Salvini looks to bring down Italian coalition  

Salvini looks to bring down Italian coalition  

Italy faces fresh political turmoil as Matteo Salvini, the far-right deputy prime minister, has called for an early general election after declaring that the coalition government is unworkable.

The coalition came to power in June 2018 between the anti-establishment Five Star Movement (M5S) and the anti-migrant Lega party with numerous squabbles, plunging the eurozone’s third-largest economy into political instability.

The most recent crisis saw parliament rejecting a motion by M5S to block a costly Alpine high-speed rail link between Turin and Lyon in France, which is strongly supported by the Lega. The train link was approved by the Italian senate on Wednesday.

“Let’s quickly give the say back to the voters,” said the firebrand interior minister Salvini. He said the parliamentary vote on the train line showed that coalition did not have the majority it needed to pass legislation. Salvini’s call for an early election is an attempt to capitalise on his rising popularity, largely on the back of his populist, anti-migrant policies.

“We should immediately go to parliament to acknowledge that there is no longer a working majority as is shown by the vote on the TAV [a rail link to France] and the repeated insults to me and the Lega from our ‘allies’,” Salvini added. 

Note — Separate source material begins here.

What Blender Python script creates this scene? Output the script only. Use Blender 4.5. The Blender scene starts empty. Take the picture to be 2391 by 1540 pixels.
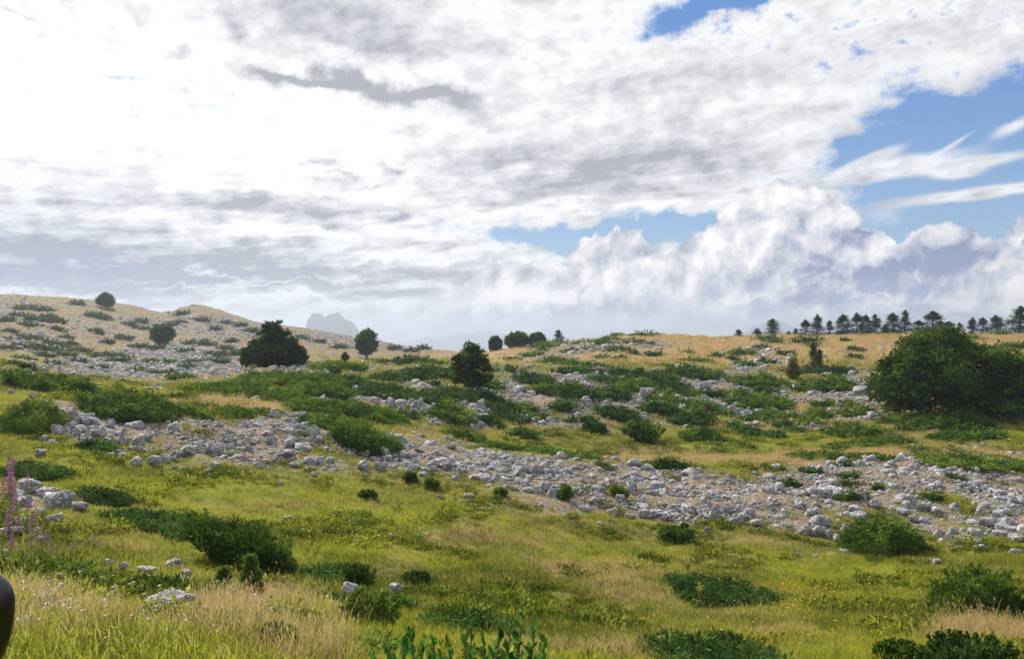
import bpy, math, random
import numpy as np
from mathutils import Vector, Matrix
random.seed(7); RNG = np.random.default_rng(11)
FX, CX0, HY = 1860.0, 1195.5, 770.0          # focal length, centre and horizon row of a 2391 x 1540 view
scene = bpy.context.scene
COL = scene.collection

# ---------------------------------------------------------------- noise
def _h(ix, iy, seed):
    n = (ix * 374761393 + iy * 668265263 + seed * 1442695041) & 0xffffffff
    n = ((n ^ (n >> 13)) * 1274126177) & 0xffffffff
    return ((n ^ (n >> 16)) & 0xffff) / 65535.0
def vn(x, y, seed=0):
    x = np.asarray(x, float); y = np.asarray(y, float)
    ix = np.floor(x).astype(np.int64); iy = np.floor(y).astype(np.int64)
    fx = x - ix; fy = y - iy
    fx = fx * fx * fx * (fx * (fx * 6 - 15) + 10); fy = fy * fy * fy * (fy * (fy * 6 - 15) + 10)
    a = _h(ix, iy, seed); b = _h(ix + 1, iy, seed); c = _h(ix, iy + 1, seed); d = _h(ix + 1, iy + 1, seed)
    return (a + (b - a) * fx + (c - a) * fy + (a - b - c + d) * fx * fy) * 2 - 1
def fbm(x, y, seed=0, octv=4, gain=.5):
    s = 0; a = 1; t = 0
    for o in range(octv):
        s = s + a * vn(x * 2 ** o + 17.3 * o, y * 2 ** o - 9.1 * o, seed + o); t += a; a *= gain
    return s / t * 1.4
def sstep(a, b, x):
    t = np.clip((np.asarray(x, float) - a) / (b - a), 0, 1); return t * t * (3 - 2 * t)

# ---------------------------------------------------------------- lie of the land: cross sections going away from the road
# per bearing: (distance, row at which that ground is seen); 'z' entries give a height directly
SEC = {
 0:   [(5,1540),(8,1425),(12,1320),(18,1190),(23,1105),(28,1022),(33,935),(42,850),(58,'z',-3.6),(80,'z',-4.6),(110,834),(170,778),(240,738),(330,692)],
 150: [(5.2,1540),(8.3,1430),(12.5,1325),(18,1205),(23,1110),(28,1030),(33,955),(43,872),(58,'z',-4.2),(80,'z',-5),(115,845),(165,805),(240,752),(330,697)],
 300: [(5.5,1540),(9,1430),(13,1338),(18,1232),(24,1120),(28,1052),(34,975),(44,900),(58,'z',-4.3),(90,882),(130,845),(190,806),(260,757),(335,714)],
 390: [(5.8,1540),(9.3,1434),(13.6,1342),(18.6,1237),(24.3,1131),(29,1051),(35.5,969),(46,905),(64,'z',-4.7),(93,876),(136,841),(196,804),(260,770),(335,730)],
 450: [(6,1540),(9.5,1436),(14,1345),(19,1240),(24.5,1138),(30,1050),(37,965),(48,908),(70,'z',-4.9),(95,872),(140,838),(200,803),(260,764),(345,712)],
 520: [(6.2,1540),(9.7,1438),(14.7,1348),(19.5,1245),(24.8,1144),(31,1050),(39,963),(51,906),(75,'z',-5.2),(108,866),(160,828),(215,798),(265,768),(340,728)],
 600: [(6.5,1540),(10,1440),(15.5,1350),(20,1250),(25,1150),(32,1050),(41,962),(55,905),(80,856),(105,'z',-6),(180,815),(230,792),(330,753)],
 750: [(7.2,1540),(11,1440),(16.3,1350),(21,1250),(26,1160),(32,1072),(39,1000),(47,950),(60,900),(84,850),(108,'z',-6.2),(190,825),(250,800),(310,776)],
 900: [(8,1540),(12,1440),(17,1350),(22,1250),(27,1170),(32,1100),(39,1030),(42,1010),(47,982),(57,930),(75,872),(88,846),(110,'z',-6),(200,828),(290,802)],
 1050:[(8.5,1540),(12.7,1440),(17.7,1350),(23.3,1250),(28,1170),(33,1108),(38.5,1048),(42,1032),(48,1000),(56,950),(68,895),(90,848),(120,'z',-5.6),(190,830),(250,820)],
 1200:[(9,1540),(13.5,1440),(18.5,1350),(24.5,1250),(29,1176),(34.5,1105),(39.5,1060),(44,'z',-6.75),(50,1018),(58,965),(68,912),(80,878),(96,850),(130,831),(190,812)],
 1350:[(9.5,1540),(14.2,1440),(19.5,1350),(25.5,1260),(30,1190),(35,1118),(41,1070),(46,'z',-7.2),(53,1018),(60,970),(70,916),(84,872),(100,849),(135,818),(180,797)],
 1500:[(10,1540),(15,1440),(20.5,1350),(26,1272),(31,1205),(36,1135),(42,1080),(48,1062),(55,1022),(61,980),(71,922),(88,866),(105,845),(140,810),(175,783)],
 1800:[(10.5,1540),(15.5,1440),(21.5,1350),(26,1290),(30.5,1235),(36,1155),(43,1087),(50,1060),(57,1022),(67,962),(80,902),(94,862),(115,830),(160,785)],
 2100:[(10.5,1540),(15.5,1440),(22,1350),(26,1303),(30.5,1245),(37,1155),(44,1082),(50,1044),(56,1004),(64,962),(78,902),(95,860),(120,820),(155,783)],
 2391:[(10,1540),(15,1440),(21,1352),(26,1298),(31.5,1235),(38,1155),(44,1092),(50,1035),(57,990),(66,942),(85,880),(112,830),(150,783)],
}
LG = np.linspace(math.log(1.5), math.log(9000), 900)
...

The Lega currently tops opinion polls with 38 per cent although it only joined the government as the junior partner.

Conflicts between the coalition partners intensified since Salvini’s party won the most support at the European elections in May. 

M5S has conversely seen its support drop and is currently polling third at 17 per cent, roughly half its popularity than during last year’s general election.

Prime Minister Giuseppe Conte (pictured), a law professor who was appointed by the government coalition, said Salvini must justify to parliament why he was calling for a new election.

Conte said he would recall parliament from its summer recess for a vote of no confidence. 

The prime minister, who is set to lose his surprise job, criticised Salvini’s decision. The compromise premier said: “He must . . . justify to the voters who believed in the promise of change, the reasons that have led him to interrupt early and abruptly the work of government,” Conte said after holding talks with President Sergio Mattarella and Salvini. 

The two parties have disagreed over proposed tax cuts by the Lega and M5S backing of Ursula von der Leyen, the pro-EU ally of Angela Merkel, to become European Commission president. 

Five Star separately said whoever started a crisis of government on August 8 “should assume the responsibility of bringing back a government of technocrats to Italy”.